**Supplied information:**

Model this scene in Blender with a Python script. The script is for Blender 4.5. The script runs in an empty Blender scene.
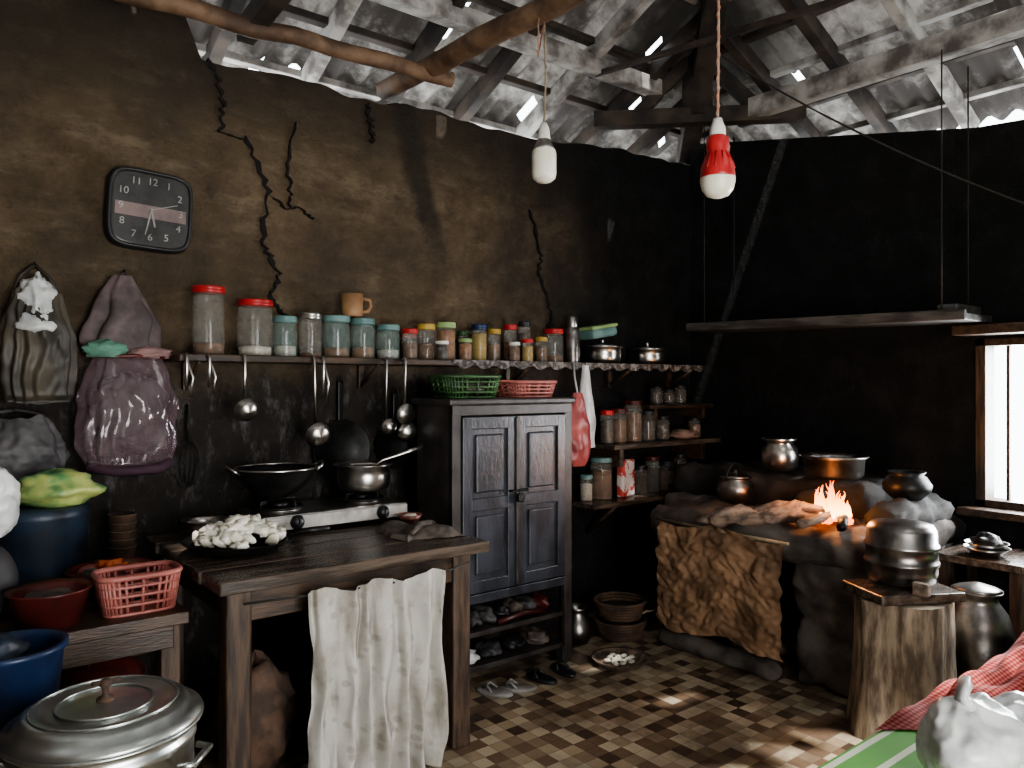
import bpy, bmesh, math, random
from mathutils import Vector, Matrix, Euler, noise
random.seed(7)
scene = bpy.context.scene
pi = math.pi
try:
    scene.view_settings.view_transform = 'AgX'
    scene.view_settings.look = 'AgX - Medium High Contrast'
    scene.view_settings.exposure = .15
except Exception: pass

# ------------------------------------------------------------------ materials
class NT:
    def __init__(s, name):
        s.mat = bpy.data.materials.new(name); s.mat.use_nodes = True
        s.t = s.mat.node_tree; s.n = s.t.nodes; s.l = s.t.links
        s.b = s.n['Principled BSDF']; s.out = s.n['Material Output']
    def new(s, ty, **k):
        n = s.n.new(ty)
        for a, b in k.items(): setattr(n, a, b)
        return n
    def link(s, a, b): s.l.new(a, b)
    def math(s, op, a, b=None, c=None, clamp=False):
        n = s.n.new('ShaderNodeMath'); n.operation = op; n.use_clamp = clamp
        for i, v in enumerate((a, b, c)):
            if v is None: continue
            if isinstance(v, (int, float)): n.inputs[i].default_value = v
            else: s.l.new(v, n.inputs[i])
        return n.outputs[0]
    def smooth(s, v, a, b):
        n = s.n.new('ShaderNodeMapRange'); n.interpolation_type = 'SMOOTHSTEP'
        s.l.new(v, n.inputs[0]); n.inputs[1].default_value = a; n.inputs[2].default_value = b
        return n.outputs[0]
    def mix(s, f, a, b):
        n = s.n.new('ShaderNodeMix'); n.data_type = 'RGBA'
        if isinstance(f, (int, float)): n.inputs[0].default_value = f
        else: s.l.new(f, n.inputs[0])
        for i, v in ((6, a), (7, b)):
            if isinstance(v, tuple): n.inputs[i].default_value = (v[0], v[1], v[2], 1)
            else: s.l.new(v, n.inputs[i])
        return n.outputs[2]
    def noise(s, vec, scale, detail=4, rough=.55, dist=0):
        n = s.n.new('ShaderNodeTexNoise'); n.inputs['Scale'].default_value = scale
        n.inputs['Detail'].default_value = detail; n.inputs['Roughness'].default_value = rough
        n.inputs['Distortion'].default_value = dist
        if vec: s.l.new(vec, n.inputs['Vector'])
        return n.outputs[0]
    def stretch(s, vec, sc):
        mp = s.new('ShaderNodeMapping'); mp.inputs['Scale'].default_value = sc
        s.link(vec, mp.inputs[0]); return mp.outputs[0]
    def pos(s):
        g = s.n.new('ShaderNodeNewGeometry'); x = s.n.new('ShaderNodeSeparateXYZ')
        s.l.new(g.outputs['Position'], x.inputs[0])
        return g.outputs['Position'], x.outputs[0], x.outputs[1], x.outputs[2]
    def bump(s, h, strength, dist=.02):
        n = s.n.new('ShaderNodeBump'); n.inputs['Strength'].default_value = strength
        n.inputs['Distance'].default_value = dist
        s.l.new(h, n.inputs['Height']); s.l.new(n.outputs[0], s.b.inputs['Normal'])
    def col(s, c): s.l.new(c, s.b.inputs['Base Color'])

def M(name, col, rough=.6, metal=0, col2=None, scale=9, bump=.25, stretch=None, lo=.35, hi=.65, sheen=0):
    t = NT(name)
    p = t.pos()[0]
    if stretch: p = t.stretch(p, stretch)
    n = t.noise(p, scale, 6)
    f = t.smooth(n, lo, hi)
    c2 = col2 if col2 else tuple(c*.55 for c in col)
    t.col(t.mix(f, c2, col))
    t.b.inputs['Roughness'].default_value = rough
    t.b.inputs['Metallic'].default_value = metal
    if bump: t.bump(t.noise(p, scale*5, 4), bump, .004)
    return t.mat

def clear_mat(name, tint, alpha):
    t = NT(name)
    t.b.inputs['Base Color'].default_value = (*tint, 1)
    t.b.inputs['Roughness'].default_value = .12
    t.b.inputs['Specular IOR Level'].default_value = .9
    p = t.pos()[0]
    t.link(t.math('MULTIPLY_ADD', t.noise(p, 20), .2, alpha-.1), t.b.inputs['Alpha'])
    return t.mat

def mud_material():
    t = NT('mud_plaster'); p, x, y, z = t.pos()
    n1 = t.noise(p, 1.3, 6, .65); n2 = t.noise(p, 6, 8, .7); n3 = t.noise(p, 30, 5, .6)
    n4 = t.noise(t.stretch(p, (1, 1, 2.5)), 3.0, 8, .75)
    n5 = t.noise(t.stretch(p, (4, 4, .9)), 2.0, 5, .65)
    n6 = t.noise(t.stretch(p, (2.5, 2.5, 1)), 5, 8, .75)
    n7 = t.noise(p, 13, 8, .8, .6)
    c = t.mix(t.smooth(n2, .3, .7), (.085, .059, .035), (.175, .125, .076))
    c = t.mix(t.smooth(n4, .46, .70), c, (.235, .178, .115))
    c = t.mix(t.math('MULTIPLY', t.smooth(n7, .54, .70), .55), c, (.05, .036, .024))
    c = t.mix(t.math('MULTIPLY', t.smooth(n1, .40, .70), .8), c, (.055, .040, .028))
    c = t.mix(t.math('MULTIPLY', t.smooth(n5, .54, .74), .4), c, (.04, .03, .021))
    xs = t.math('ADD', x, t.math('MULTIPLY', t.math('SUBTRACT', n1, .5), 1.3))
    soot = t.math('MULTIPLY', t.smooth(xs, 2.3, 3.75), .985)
    up = t.math('MULTIPLY', t.smooth(t.math('ADD', z, t.math('MULTIPLY', t.math('SUBTRACT', n2, .5), .5)), 2.4, 2.95), .82)
    d = t.math('ABSOLUTE', t.math('SUBTRACT', x, t.math('MULTIPLY_ADD', t.math('SUBTRACT', 2.98, z), .27, 2.06)))
    st = t.math('MULTIPLY', t.math('SUBTRACT', 1, t.smooth(t.math('ADD', d, t.math('MULTIPLY', t.math('SUBTRACT', n2, .5), .12)), .03, .12)), t.smooth(z, 1.9, 2.4))  # slanted darker stripe mixed into the upper wall colour
    st = t.math('MULTIPLY', st, .8)
    lowm = t.math('SUBTRACT', 1, t.smooth(t.math('ADD', z, t.math('MULTIPLY', t.math('SUBTRACT', n2, .5), .4)), 1.35, 1.66))
    lowc = t.mix(t.smooth(n6, .50, .70), (.024, .022, .022), (.17, .165, .17))
    lowc = t.mix(t.math('MULTIPLY', t.smooth(n1, .5, .7), .5), lowc, (.05, .035, .025))
    c = t.mix(t.math('MULTIPLY', lowm, .9), c, lowc)
    c = t.mix(up, c, (.026, .019, .013))
    c = t.mix(st, c, (.02, .016, .012))
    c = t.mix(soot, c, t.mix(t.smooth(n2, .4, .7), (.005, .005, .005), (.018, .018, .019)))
    t.col(c); t.b.inputs['Roughness'].default_value = .72
    t.b.inputs['Specular IOR Level'].default_value = .3
    t.bump(t.math('ADD', t.math('ADD', t.math('MULTIPLY', n2, .9), t.math('MULTIPLY', n7, .6)), t.math('MULTIPLY', n3, .3)), 1.0, .04)
    return t.mat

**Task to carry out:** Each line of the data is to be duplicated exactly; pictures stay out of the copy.

**Correct response:**
Model this scene in Blender with a Python script. The script is for Blender 4.5. The script runs in an empty Blender scene.
import bpy, bmesh, math, random
from mathutils import Vector, Matrix, Euler, noise
random.seed(7)
scene = bpy.context.scene
pi = math.pi
try:
    scene.view_settings.view_transform = 'AgX'
    scene.view_settings.look = 'AgX - Medium High Contrast'
    scene.view_settings.exposure = .15
except Exception: pass

# ------------------------------------------------------------------ materials
class NT:
    def __init__(s, name):
        s.mat = bpy.data.materials.new(name); s.mat.use_nodes = True
        s.t = s.mat.node_tree; s.n = s.t.nodes; s.l = s.t.links
        s.b = s.n['Principled BSDF']; s.out = s.n['Material Output']
    def new(s, ty, **k):
        n = s.n.new(ty)
        for a, b in k.items(): setattr(n, a, b)
        return n
    def link(s, a, b): s.l.new(a, b)
    def math(s, op, a, b=None, c=None, clamp=False):
        n = s.n.new('ShaderNodeMath'); n.operation = op; n.use_clamp = clamp
        for i, v in enumerate((a, b, c)):
            if v is None: continue
            if isinstance(v, (int, float)): n.inputs[i].default_value = v
            else: s.l.new(v, n.inputs[i])
        return n.outputs[0]
    def smooth(s, v, a, b):
        n = s.n.new('ShaderNodeMapRange'); n.interpolation_type = 'SMOOTHSTEP'
        s.l.new(v, n.inputs[0]); n.inputs[1].default_value = a; n.inputs[2].default_value = b
        return n.outputs[0]
    def mix(s, f, a, b):
        n = s.n.new('ShaderNodeMix'); n.data_type = 'RGBA'
        if isinstance(f, (int, float)): n.inputs[0].default_value = f
        else: s.l.new(f, n.inputs[0])
        for i, v in ((6, a), (7, b)):
            if isinstance(v, tuple): n.inputs[i].default_value = (v[0], v[1], v[2], 1)
            else: s.l.new(v, n.inputs[i])
        return n.outputs[2]
    def noise(s, vec, scale, detail=4, rough=.55, dist=0):
        n = s.n.new('ShaderNodeTexNoise'); n.inputs['Scale'].default_value = scale
        n.inputs['Detail'].default_value = detail; n.inputs['Roughness'].default_value = rough
        n.inputs['Distortion'].default_value = dist
        if vec: s.l.new(vec, n.inputs['Vector'])
        return n.outputs[0]
    def stretch(s, vec, sc):
        mp = s.new('ShaderNodeMapping'); mp.inputs['Scale'].default_value = sc
        s.link(vec, mp.inputs[0]); return mp.outputs[0]
    def pos(s):
        g = s.n.new('ShaderNodeNewGeometry'); x = s.n.new('ShaderNodeSeparateXYZ')
        s.l.new(g.outputs['Position'], x.inputs[0])
        return g.outputs['Position'], x.outputs[0], x.outputs[1], x.outputs[2]
    def bump(s, h, strength, dist=.02):
        n = s.n.new('ShaderNodeBump'); n.inputs['Strength'].default_value = strength
        n.inputs['Distance'].default_value = dist
        s.l.new(h, n.inputs['Height']); s.l.new(n.outputs[0], s.b.inputs['Normal'])
    def col(s, c): s.l.new(c, s.b.inputs['Base Color'])

def M(name, col, rough=.6, metal=0, col2=None, scale=9, bump=.25, stretch=None, lo=.35, hi=.65, sheen=0):
    t = NT(name)
    p = t.pos()[0]
    if stretch: p = t.stretch(p, stretch)
    n = t.noise(p, scale, 6)
    f = t.smooth(n, lo, hi)
    c2 = col2 if col2 else tuple(c*.55 for c in col)
    t.col(t.mix(f, c2, col))
    t.b.inputs['Roughness'].default_value = rough
    t.b.inputs['Metallic'].default_value = metal
    if bump: t.bump(t.noise(p, scale*5, 4), bump, .004)
    return t.mat

def clear_mat(name, tint, alpha):
    t = NT(name)
    t.b.inputs['Base Color'].default_value = (*tint, 1)
    t.b.inputs['Roughness'].default_value = .12
    t.b.inputs['Specular IOR Level'].default_value = .9
    p = t.pos()[0]
    t.link(t.math('MULTIPLY_ADD', t.noise(p, 20), .2, alpha-.1), t.b.inputs['Alpha'])
    return t.mat

def mud_material():
    t = NT('mud_plaster'); p, x, y, z = t.pos()
    n1 = t.noise(p, 1.3, 6, .65); n2 = t.noise(p, 6, 8, .7); n3 = t.noise(p, 30, 5, .6)
    n4 = t.noise(t.stretch(p, (1, 1, 2.5)), 3.0, 8, .75)
    n5 = t.noise(t.stretch(p, (4, 4, .9)), 2.0, 5, .65)
    n6 = t.noise(t.stretch(p, (2.5, 2.5, 1)), 5, 8, .75)
    n7 = t.noise(p, 13, 8, .8, .6)
    c = t.mix(t.smooth(n2, .3, .7), (.085, .059, .035), (.175, .125, .076))
    c = t.mix(t.smooth(n4, .46, .70), c, (.235, .178, .115))
    c = t.mix(t.math('MULTIPLY', t.smooth(n7, .54, .70), .55), c, (.05, .036, .024))
    c = t.mix(t.math('MULTIPLY', t.smooth(n1, .40, .70), .8), c, (.055, .040, .028))
    c = t.mix(t.math('MULTIPLY', t.smooth(n5, .54, .74), .4), c, (.04, .03, .021))
    xs = t.math('ADD', x, t.math('MULTIPLY', t.math('SUBTRACT', n1, .5), 1.3))
    soot = t.math('MULTIPLY', t.smooth(xs, 2.3, 3.75), .985)
    up = t.math('MULTIPLY', t.smooth(t.math('ADD', z, t.math('MULTIPLY', t.math('SUBTRACT', n2, .5), .5)), 2.4, 2.95), .82)
    d = t.math('ABSOLUTE', t.math('SUBTRACT', x, t.math('MULTIPLY_ADD', t.math('SUBTRACT', 2.98, z), .27, 2.06)))
    st = t.math('MULTIPLY', t.math('SUBTRACT', 1, t.smooth(t.math('ADD', d, t.math('MULTIPLY', t.math('SUBTRACT', n2, .5), .12)), .03, .12)), t.smooth(z, 1.9, 2.4))  # slanted darker stripe mixed into the upper wall colour
    st = t.math('MULTIPLY', st, .8)
    lowm = t.math('SUBTRACT', 1, t.smooth(t.math('ADD', z, t.math('MULTIPLY', t.math('SUBTRACT', n2, .5), .4)), 1.35, 1.66))
    lowc = t.mix(t.smooth(n6, .50, .70), (.024, .022, .022), (.17, .165, .17))
    lowc = t.mix(t.math('MULTIPLY', t.smooth(n1, .5, .7), .5), lowc, (.05, .035, .025))
    c = t.mix(t.math('MULTIPLY', lowm, .9), c, lowc)
    c = t.mix(up, c, (.026, .019, .013))
    c = t.mix(st, c, (.02, .016, .012))
    c = t.mix(soot, c, t.mix(t.smooth(n2, .4, .7), (.005, .005, .005), (.018, .018, .019)))
    t.col(c); t.b.inputs['Roughness'].default_value = .72
    t.b.inputs['Specular IOR Level'].default_value = .3
    t.bump(t.math('ADD', t.math('ADD', t.math('MULTIPLY', n2, .9), t.math('MULTIPLY', n7, .6)), t.math('MULTIPLY', n3, .3)), 1.0, .04)
    return t.mat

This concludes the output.